You may be great at what you do – you have a phenomenal message, you do life-changing work, you’re seriously a game-changer.
But the reason you have yet to blow up and your business has yet to take off?
No one has heard of you.
You may be thinking, ‘Duh, Amanda. Tell me something I don’t know…’
I get it. If you’re here because you’re interested in building your personal brand, you probably already know that you want more people to know about you.
But what you may not know is this: you have more power over the fact that no one knows about you than you think.
And that’s because the main reason no one has heard of you is YOU WON’T TELL PEOPLE WHAT YOU DO.
And if you do tell them, YOU REFUSE TO REPEAT YOURSELF.
You don’t have more opportunities on the table because you’re not telling people you’re open to working with them.
You’re not telling people how they can take advantage of what you have to offer. Or once you’ve told them one time, you’re not following up by reminding them.
You can’t say it just once, as my husband says, you have to be a broken record. You have to tell them, then tell them again.
So how do you make it so that people have heard of you?
First, you have to own that you have something to share, something that is valuable to others, something the more people need. This is actually the mindset work that many people have to do first especially when they work in corporate america because corporate will have you thinking you’re nowhere near as good as you actually are. But that’s another story. So that’s the first step. You have to own the fact that you’re good, your skills are solid, and your work adds enough value to others that more people should know about it.

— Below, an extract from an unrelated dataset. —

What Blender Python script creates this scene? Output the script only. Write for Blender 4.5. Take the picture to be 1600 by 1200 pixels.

Second, you have to publicly declare you’re available because you can’t sell a secret. So that could mean making a post about your new venture on social media. That could mean making an announcement at an industry meeting or speaking engagement. That could even mean making a list of targets and then reaching out to them one by one. But if you do reach out to people individually, you still need to have something public-facing that declares what you do like an updated LinkedIn profile or website you can link to.

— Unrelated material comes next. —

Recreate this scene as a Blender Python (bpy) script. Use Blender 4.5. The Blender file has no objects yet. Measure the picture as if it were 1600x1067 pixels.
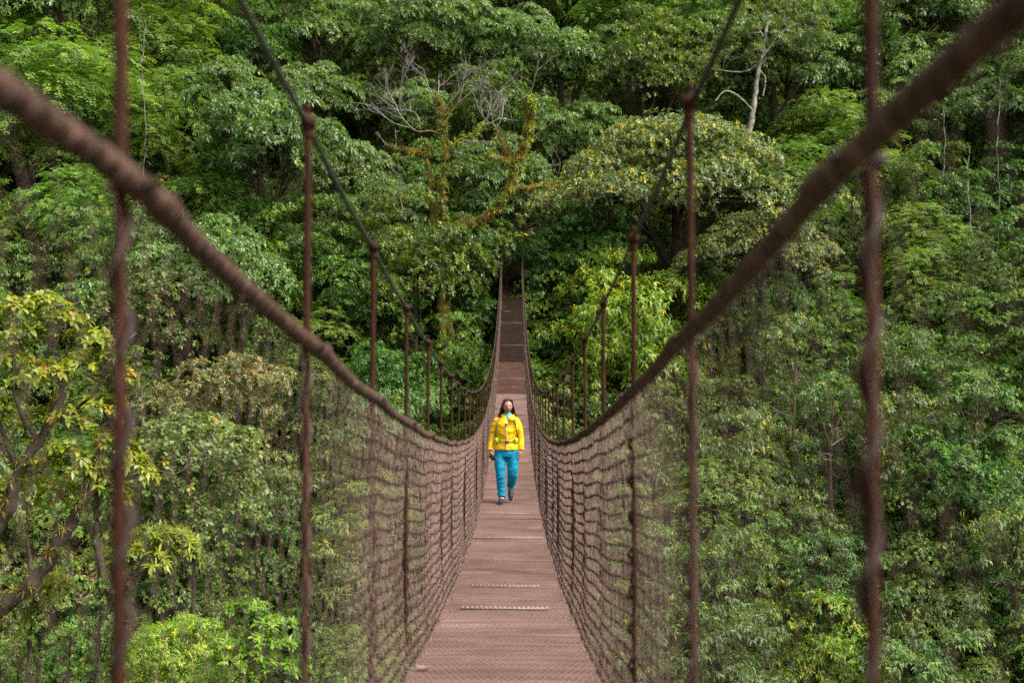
import bpy, math, random
import numpy as np
from mathutils import Vector, Matrix, noise as mnoise

# ------------------------------------------------------------------ camera, sky, sun, exposure
scene = bpy.context.scene
COL = scene.collection
cam_d = bpy.data.cameras.new('camera')
cam = bpy.data.objects.new('camera', cam_d)
COL.objects.link(cam)
scene.camera = cam
cam.location = (0, 0, 0)
cam.rotation_euler = (math.radians(90), 0, 0)
cam_d.sensor_width = 36
cam_d.lens = 43.4
cam_d.clip_start = 0.05
cam_d.clip_end = 2000
cam_d.dof.use_dof = True
cam_d.dof.focus_distance = 20.0
cam_d.dof.aperture_fstop = 2.6

world = bpy.data.worlds.new('World')
scene.world = world
world.use_nodes = True
nt = world.node_tree
bg = nt.nodes['Background']
sky = nt.nodes.new('ShaderNodeTexSky')
sky.sky_type = 'NISHITA'
sky.sun_disc = False
SUN_EL, SUN_AZ = math.radians(54), math.radians(116)   # azimuth clockwise from +Y (the view direction)
sky.sun_elevation = SUN_EL
sky.sun_rotation = SUN_AZ
sky.air_density = 1.0
sky.dust_density = 3.0
hs = nt.nodes.new('ShaderNodeHueSaturation')            # thin cloud: the blue is washed out
hs.inputs['Saturation'].default_value = 0.15
nt.links.new(sky.outputs[0], hs.inputs['Color'])
nt.links.new(hs.outputs[0], bg.inputs['Color'])
bg.inputs['Strength'].default_value = 0.125

sun_d = bpy.data.lights.new('sun', 'SUN')
sun = bpy.data.objects.new('sun', sun_d)
COL.objects.link(sun)
sun_d.energy = 3.0
sun_d.angle = math.radians(24)
sun_d.color = (1.0, 0.95, 0.87)
sdir = Vector((math.sin(SUN_AZ) * math.cos(SUN_EL), math.cos(SUN_AZ) * math.cos(SUN_EL), math.sin(SUN_EL)))
sun.rotation_euler = sdir.to_track_quat('Z', 'Y').to_euler()

scene.view_settings.view_transform = 'Standard'
scene.view_settings.look = 'None'
scene.view_settings.exposure = 1.38
scene.view_settings.gamma = 1.0
scene.cycles.max_bounces = 6
scene.cycles.diffuse_bounces = 3
scene.cycles.glossy_bounces = 2
scene.cycles.transmission_bounces = 3
scene.cycles.use_denoising = False
scene.cycles.sample_clamp_indirect = 6

# ------------------------------------------------------------------ helpers
PX = 1929.0                        # pixels (1600-wide photo) per unit slope
S = 1.5                            # spacing of the hanger rods
XL, XR = -0.530, 0.439             # the two rod planes
rng = np.random.default_rng(7)
R01 = random.Random(11)


def rail_z(n):                     # height of the handrail at n spacings from the camera
    n = np.asarray(n, dtype=float)
    far = -0.213 + 0.157 * (n - 1.12) - 0.00854 * (n - 1.12) * (n - 10)
    r = -np.where(n < 1.12, -0.213 + 0.152 * (n - 1.12), far)
    return r if r.ndim else float(r)


def deck_z(n):
    return rail_z(n) - 1.28


def tag(o, label=None, cat=None, group=None, kind=None):
    if label: o['label'] = label
    if cat: o['category'] = cat
    if group: o['group'] = group
    if kind: o['kind'] = kind
    return o


def empty(name, loc=(0, 0, 0), rz=0.0):
    o = bpy.data.objects.new(name, None)
    o.location = loc
    o.rotation_euler = (0, 0, rz)
    o.empty_display_size = 0.2
    COL.objects.link(o)
    return o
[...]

Last you have to keep telling people. Over and over again. Repeatedly.
And here’s where resistance typically shows up for most people even if they managed to get past steps one and two: You may start telling yourself you’re ‘bothering people’ or ‘getting on people’s nerves’ or people are ‘tired of hearing about’ whatever you have to share.
And if you manage to share it and no one responds, or no one reaches out, you might mistake your audience’s silence for indifference. You may even mistake their silence for disinterest.
Listen, I know as well as anyone how nerve-racking it can be to put things out and hear nothing. It can really mess with your mind after you’ve mustered up the courage to announce that you do this thing and then hear nothing.
It’s tempting to think people aren’t interested, but the reality is, they likely didn’t hear about it, or if they did hear about it, they need time to process.
But the silence can be deafening, and that part become a mental game. So you have to push yourself to keep putting it out there, you have to give it a chance to actually work.
So this doesn’t mean you mention your service once, and if it doesn’t yield a slew of new clients, you stop, beat yourself up for having the nerve to put yourself out there, and vow to never mention it again.
This means saying it again a few more times that way, switching your medium to social, to phone, to handwritten notes until you find the way that works for you.
And then keep doing it.
Tell people about what you do at least twice a week, because if you don’t tell them, how you can expect them to find out? And if you don’t remind them, how can you expect them to remember?